Monday 13 April 2009

Car driving considered as libertarian good practice

My brand of freethinking is more concerned with what to do once you’re free of instinctive puritanism and subconscious yearnings for Big Daddy so peculiar to religion than with getting state-subsidised religionists off your back. So, I do like to keep an eye on ‘freethinkers’ in the wider sense, which in turn means I regularly check out libertarians and other individualists too.
The US libertarian community is wide-ranging enough to encompass anyone from Milton Friedman to members of the Grateful Dead, from the organisers of ‘Burning Man’ to the Cato Institute. Sadly, I find that the UK variant means to be as free ranging, but scratch the surface and way too often a ‘Little Englander’ emerges – especially when Europe or immigration gets mentioned.
Still, I spotted this provocative little item on a libertarian blog a few days ago (see http://northwestlibertarians.blogspot.com/2009/03/shared-space.html) and meant to pass it on.

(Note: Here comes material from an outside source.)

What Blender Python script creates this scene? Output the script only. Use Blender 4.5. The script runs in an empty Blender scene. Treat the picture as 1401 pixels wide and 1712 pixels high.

I once used a similar example in more modest form (and more unusual format) on a Manx Radio ‘Thought For The Day’, believe it or not! As I drive to work daily, I’m fascinated that there’s never a traffic jam at a busy and complicated roundabout until a police officer starts to direct traffic, because left to their own devices 99% of drivers have the sense and decency to work things out fairly. Similarly, at one of those temporary traffic lights that accompanies road works, how long before someone gets irritated at a pre-timed red light and drives on when you can see the opposing traffic light 50 metres up the road has nothing coming? I could also mention supermarket car parks with one way signs to each row, so you have to drive up and down three rows to get to the second space to the top on a row where the arrow points the wrong way. Why do so few people just drive straight in when there’s not even one moving car in the entire car park?
The blog mentioned above also reminds me of an item I saw on a newspaper website a few years back, where an English town council were adopting ever bigger and more threatening road signs to stop people committing suicide by driving through or clambering over crash barriers to jump into the river. A Dutch blogger laughed at this, saying that in Amsterdam they had the odd problem with suicide by similar means. They chose to deal with it by a polite little sign on the barrier saying, in effect, that it was your choice and right to commit suicide, but if you failed you would be billed for the damage to the barrier and inconvenience to the emergency services.
Some countries and communities really do have a more enlightened attitude to individual freedom and personal responsibility. Some of us in others, I suspect, will just have to ignore or laugh at the nagging a while longer. All poorly wired machines short circuit eventually.